05 – Há pouco tempo o Mano Brown lançou com o Jorge Ben Jor um videoclipe na Globo, no programa Fantástico. Você acha isso ruim? É contra ou a favor?
Brown é do meu bonde e eu sou suspeito pra falar dele, pois tenho a tendência natural em defendê-lo. Ele ta certo sim, essa de ficar fazendo cara feia à vida inteira para as lentes de fotógrafos que esperam exatamente isso de nós já passou. Não somos mais crianças e nossa contribuição para com a juventude, sobre tudo as das favelas não é ficar escondido. Se quisermos ser referência, temos que colocar a cara, não como comédia, mas como Músicos, profissionais respeitáveis. Quando eu comecei minha carreira eu ouvia os caras falarem que quem ia na globo tava vendido, que era pra dizer não. Mas quem inventou isso? Infelizmente, uma geração inteira acreditou nesse mito e vejo 90% deles hoje infelizes, não porque não foram na emissora, mas porque suas carreiras ficaram ancoradas na favela, aonde não existe os recursos capazes de mudar nossas vidas e onde não interagimos com as pessoas que são capazes de mudar a vida da favela. Quando fui ao Faustão, na Daslu, no Fantástico e em todos os outros programas de televisão eu ouvia as pessoas do movimento falar que eu ia desaparecer em 6 meses. Continuo aqui, firme, impactando na vida das pessoas e contribuindo. A melhor maneira de contribuir com o nosso discurso é continuar dando show depois que descemos do palco. Existe outras gerações que vem acreditando nos nossos discursos de disco, mas é preciso que essa juventude nos veja praticar, se não, seremos lembrados no futuro como a geração que blefou. A Hora de botar a cara já passou, eu já coloquei, agora é a hora de todos colocarem o corpo.

06. - Você esta no ar em uma campanha com a NEXTEL. Isso é coisa de vendido capitalista, de traidor do movimento ou é a busca natural dos profissionais?
Quando eu era moleque na CDD eu ouvia muito esse tipo de discurso e isso me guiava, hoje acho essa situação muito engraçada, não que eu tenha me vendido, mas pela incoerência que é. Os “manos” querem vender seus discos, suas danças, seus quadros, seus shows de Djs, enfim, querem conseguir grana para fazer discos e clipes. Então tem que ganhar dinheiro. Pô, estamos num mundo capitalista. Mas essas bobagens de falar mal da mídia, sobre tudo da globo, como se ela fosse a emissora que manipula, já perdeu a graça. Todo mundo manipula, o que muda são os números no IBOPE. Eu nem tenho mais paciência pra esse tipo de discussão. Quando vejo Luciano Huck e Lázaro Ramos, fazendo comercial de vários produtos, eu fico feliz por um lado e esperando a minha oportunidade também. Acabei de fazer um filme e faria uma novela se eu fosse convidado. Não podemos esquecer que nossa luta, a minha luta é pela inserção social e na mídia, não pela exclusão, essa nós já temos.

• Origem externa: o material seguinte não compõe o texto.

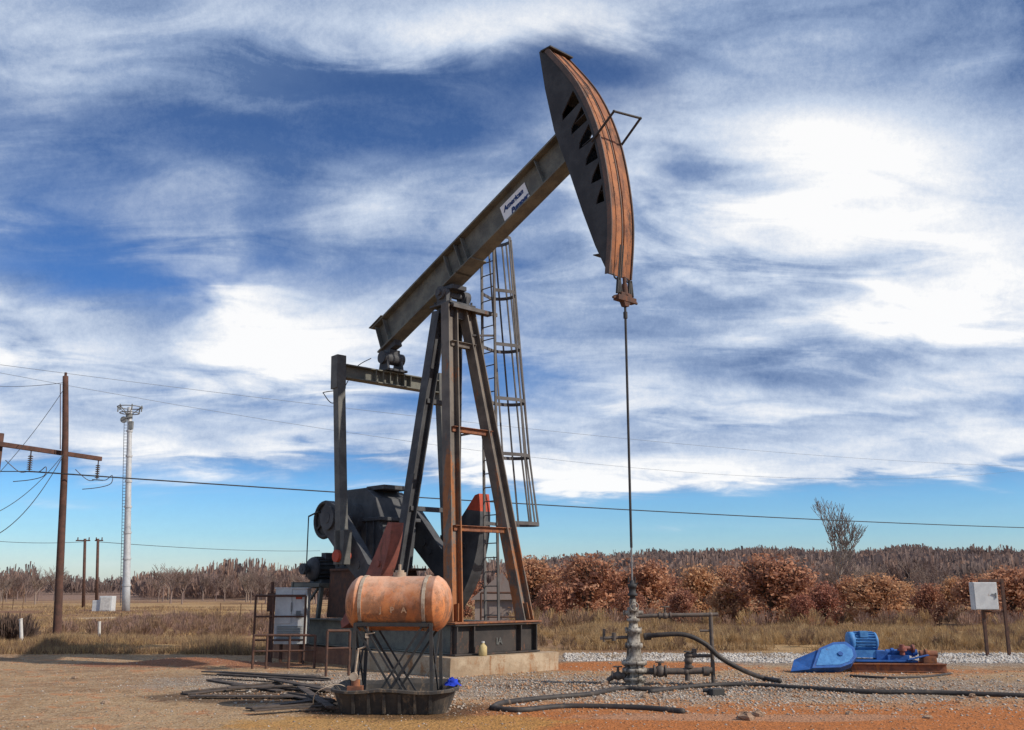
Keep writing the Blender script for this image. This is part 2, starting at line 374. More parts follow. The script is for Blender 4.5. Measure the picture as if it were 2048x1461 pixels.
g=fast('ground',V,Fq,ground_mat(),k=4,label='gravel and orange dirt pad with dry grass field',cat='ground',kind='structure')
g.data.polygons.foreach_set('use_smooth',[True]*len(g.data.polygons))

# ------------------------------------------------------------ PUMPJACK (local x forward, y lateral)
ZB=.35; PO=Vector((0,0,ZB))
root=thing('pumpjack','tall rusty grey oil pumpjack with raised horse head','pumpjack',(ORG.x,ORG.y,ZB),math.atan2(FD.y,FD.x))
def part(mb,name,mats,parent=root,label=None,bevel=.006):
    return mb.obj(name,mats,parent,label,off=PO,bevel=bevel)
bd=Vector((math.cos(R(24.3)),0,math.sin(R(24.3)))); bn=Vector((-bd.z,0,bd.x)); T0=Vector((-2.92,0,7.78)); BH=.75
b=MB(); c0=T0-bn*BH/2; c1=c0+bd*7.05
b.ibeam(c0,c1,.36,BH,bn,.045,.05)
for t in (.12,.45,2.95,3.35,3.6,6.2):
    for sgn in (-1,1):
        q=c0+bd*t+Vector((0,sgn*.09,0)); b.bar(q-bn*(BH/2-.05),q+bn*(BH/2-.05),.125,.02,bd)
b.bar(c0+bn*(BH/2+.012)-bd*.05,c0+bn*(BH/2+.012)+bd*.5,.42,.02,bn)
for t in (3.0,3.5):
    b.bar(c0+bd*t-bn*(BH/2+.02)-bd*.28,c0+bd*t-bn*(BH/2+.02)+bd*.28,.46,.035,bn)
beam=part(b,'walking_beam',M_beam)
pa=PL(1005,430,-.05); pb=PL(1056,385,-.05)
sc_=Vector(((pa[0]+pb[0])/2,-.045,(pa[1]+pb[1])/2)); sl=.5*math.hypot(pb[0]-pa[0],pb[1]-pa[1])
b=MB(); b.bar(sc_-bd*sl,sc_+bd*sl,.012,.48,bn)
b.cur=1
b.text('American',sc_+bn*.05-bd*sl*.05,bd,bn,sl*.40,.3,(0,-.0095,0),off=.012); b.text('Pumper',sc_-bn*.15+bd*sl*.25,bd,bn,sl*.42,.35,(0,-.0095,0),off=.014)
b.bar(sc_-bn*.18-bd*sl*.1-Vector((0,.0095,0)),sc_-bn*.18+bd*sl*.8-Vector((0,.0095,0)),.001,.016,bn)
part(b,'sign',[M_sign,M_ink],beam,'white sign plate with blue lettering',0)
# horse head
hs=.29
front=[PL(u,v,-hs) for u,v in((1094,101),(1150,166),(1188,245),(1210,335),(1221,440),(1216,548))]
front=[(p.x,p.z) for p in catmull([Vector((a,0,c)) for a,c in front],8)]
back=[PL(u,v,-hs) for u,v in((1190,492),(1165,425),(1140,350),(1108,262),(1090,180),(1078,104))]
outl=front+back
b=MB()
def fr(t):
    i=t*(len(front)-1); k=int(i); k=min(k,len(front)-2); w=i-k
    p=Vector((front[k][0],0,front[k][1])); q=Vector((front[k+1][0],0,front[k+1][1])); r=p.lerp(q,w); tg=(q-p).normalized()
    inn=Vector((tg.z,0,-tg.x))
    if inn.x>0: inn=-inn
    return r,tg,inn
holes=[]
for k in range(6):
    t=.25+k*.088; p,tg,inn=fr(t)
    holes.append([p+inn*.13-tg*.20, p+inn*.13+tg*.17, p+inn*(.66-.065*k)+tg*.15, p+inn*(.60-.065*k)+tg*.02])
for sgn in (-1,1):
    th=Vector((0,.03,0)); y0=-hs if sgn<0 else hs-.03
    b.prism([[Vector((x,y0,z)) for x,z in outl]]+[[Vector((h.x,y0,h.z)) for h in H] for H in holes],th)
bk=[back[-1]]+back[:-1][::-1]+[front[-1]]
for p,q in zip(bk[:-1],bk[1:]):
    P=Vector((p[0]+.03,0,p[1])); Q=Vector((q[0]+.03,0,q[1])); b.bar(P,Q,2*hs-.064,.02,Vector((1,0,0)))
for k in range(8):
    p,tg,inn=fr(.1+k*.115); b.bar(p+inn*.05,p+inn*.45,2*hs-.066,.02,tg)
head=part(b,'horse_head',M_head,bevel=.004)
b=MB()
P=[Vector((x,0,z)) for x,z in front]
def strip(y0,y1,o0,o1):
    vs=[];n=len(P)
    for i,p in enumerate(P):
        _,tg,inn=fr(i/(n-1)) if i<n-1 else fr(.9999)
        out=-inn
        for y,o in((y0,o0),(y1,o0),(y1,o1),(y0,o1)): vs.append(p+out*o+Vector((0,y,0)))
    fs=[]
    for i in range(n-1):
        for k in range(4): fs.append((i*4+k,i*4+(k+1)%4,(i+1)*4+(k+1)%4,(i+1)*4+k))
    fs+= [(0,1,2,3),(n*4-1,n*4-2,n*4-3,n*4-4)]
    b.add(vs,fs)
strip(-.30,.30,.002,.03)
b.cur=1
strip(-.17,-.03,.03,.042); strip(.05,.15,.03,.050)
b.cur=3
strip(-.325,-.30,-.05,.06); strip(.30,.325,-.05,.06); strip(-.01,.015,.03,.045)
b.cur=2
p0,tg,inn=fr(0.0); b.bar(p0+Vector((0,-.34,.02)),p0+Vector((0,.34,.02)),.3,.03,(0,0,1))
for sy in(-.05,.035):
    for i in range(35,40):
        pa_,tg,inn=fr(i/40*.999); pb_,_,_=fr((i+1)/40*.999); b.bar(pa_-inn*.046+Vector((0,sy,0)),pb_-inn*.046+Vector((0,sy,0)),.025,.01,-inn)
part(b,'curved_face',[M_face,M_rib,M_black,M_rim],head,'orange rusty curved cable face',0)
b=MB()
def pl3(u,v,s): d,z=PL(u,v,s); return Vector((d,s,z))
g1=pl3(1183,284,-.34);g2=pl3(1228,223,-.34);g3=pl3(1281,237,.34);g4=pl3(1242,292,.34)
b.pipe([g1,g2,g3,g4],.024)
part(b,'cable_guard',M_black,head,bevel=0)
# bridle
WD=(WELL-ORG).dot(FD); WS=(WELL-ORG).dot(LT)
zc=6.80; b=MB()
ft=Vector((front[-1][0],0,front[-1][1]))
for sy in(-.16,.16):
    b.tube(catmull([(ft.x+.045,sy,ft.z+.5),(ft.x+.03,sy,ft.z),(WD,sy,ft.z-.15),(WD,sy,zc+.05)],5),.018,8)
    b.cyl((WD,sy,zc+.12),(WD,sy,zc+.36),.032); b.bar((WD,sy-.06,zc+.1),(WD,sy-.02,zc+.42),.03,.05); b.bar((WD,sy+.06,zc+.1),(WD,sy+.02,zc+.42),.03,.05)
br=part(b,'bridle_cable',M_black)
b=MB()
b.box((WD,0,zc+.02),(.14,.50,.10)); b.box((WD,0,zc+.1),(.1,.3,.08)); b.bar((WD,0,zc),(WD,0,zc-.12),.22,.12,(1,0,0),w1=.1,h1=.1)
b.bar((WD,-.24,zc+.03),(WD,-.34,zc+.0),.04,.04); b.bar((WD,.24,zc+.03),(WD,.34,zc+.0),.04,.04)
b.cyl((WD,0,zc+.1),(WD,0,zc+.32),.065,.05); b.cyl((WD,0,zc+.32),(WD,0,zc+.45),.035)
part(b,'carrier_bar',[M_rustd],bevel=.006)
b=MB(); b.cyl((WD,0,zc-.1),(WD,0,2.3),.023,n=10); b.cyl((WD,0,6.46),(WD,0,6.58),.04,n=10); b.cur=1; b.cyl((WD,0,2.3),(WD,0,1.62),.016,n=10)
part(b,'polished_rod',[M_black,M_rod],bevel=0)
# samson post
FF=lambda s:Vector((1.3,s*.95,.95)); FT=lambda s:Vector((.16,s*.24,7.72))
RF=lambda s:Vector((-.9,s*.8,.95)); RT=lambda s:Vector((-.2,s*.22,7.6))
for s in(-1,1):
    b=MB(); b.ibeam(FF(s),FT(s),.27,.27,(0,1,0),.03,.03)
    b.box(FF(s)+Vector((0,0,.0)),(.42,.4,.04)); 
    b.bar(FF(s)+Vector((0,0,.02)),FF(s)+Vector((-.05,-.04*s,.35)),.30,.02,(0,1,0))
    part(b,'post_leg',M_leg)
for s in(-1,1):
    b=MB(); b.ibeam(RF(s),RT(s),.25,.25,(0,1,0),.03,.03); b.box(RF(s),(.4,.38,.04)); part(b,'post_leg',M_legd,label='dark rear leg')
for t in(.27,.575,.86):
    b=MB(); p=FF(-1).lerp(FT(-1),t); q=FF(1).lerp(FT(1),t); b.bar(p,q,.11,.10); b.bar(p+Vector((.03,0,.055)),q+Vector((.03,0,.055)),.16,.015); part(b,'cross_brace',M_rust if t<.7 else M_leg)
for t in(.35,.7):
    b=MB(); b.bar(RF(-1).lerp(RT(-1),t),RF(1).lerp(RT(1),t),.1,.1); part(b,'cross_brace',M_legd)
b=MB(); b.box((-.02,0,7.72),(.72,.74,.05)); b.box((-.02,0,7.55),(.5,.5,.3))
for s in(-1,1):
    b.box((0,s*.29,7.86),(.34,.1,.24)); b.cyl((0,s*.22,7.98),(0,s*.40,7.98),.15,n=20)
    for k in(-.27,.27): b.cyl((k,s*.3,7.70),(k,s*.3,7.82),.025,n=8)
b.cyl((0,-.45,7.98),(0,.45,7.98),.07)
b.box((0,0,8.13),(.44,.40,.10))
part(b,'saddle_bearing',M_legd)
b=MB(); b.bar((.25,-.34,7.66),(.25,.95,7.66),.34,.03); b.bar((.42,-.34,7.62),(.42,.94,7.62),.03,.08); part(b,'service_platform',M_lad)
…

07 - Você acaba de lançar um Cd com distribuição própria. Como está indo?
A pior coisa em todo o processo é a distribuição, o gargalo esta ai. Resolvi colocar um grupo de pessoas na rua e acionamos uma grande rede social, não para as pessoas comprarem por consideração a mim, mas para que as pessoas que gostam desse tipo de música ou do nosso trabalho pudessem ter acesso, e ai surgiu a necessidade da venda através dessa rede e da internet. O fato é que o resultado está muito positivo.
08. Há 12 anos eu disse a você que era melhor correr que o rap não passaria de 2008. Como você vê o rap em 2010?
Quando você dizia isso eu não entendia se você estava querendo dizer que iria estar enfraquecido ou se acabaria mesmo de uma vez. Mas se considerarmos o discursos dos MCs, eu concordo que o rap não teria vida longa, acredito que falta posição e sustentação no discurso. No Brasil não é possível fazer rap somente como entretenimento, até pelo fato do funk ocupar com o samba outros espaços nas favelas e periferias. Nesse caso, a sobrevivência do rap só vai ser possível se juntarmos a qualidade do discurso com a musicalidade. Acabar é lógico que não vai. Mas se não houver um avanço, se uma nova geração não assumir esse papel de renovação, corremos o risco de ficarmos falando sozinhos, “xingando” todo mundo sem ninguém ouvir.
09-  Em nossa viagem para o Haiti, eu vi você chorando em vários momentos. O que significou essa viagem pra você?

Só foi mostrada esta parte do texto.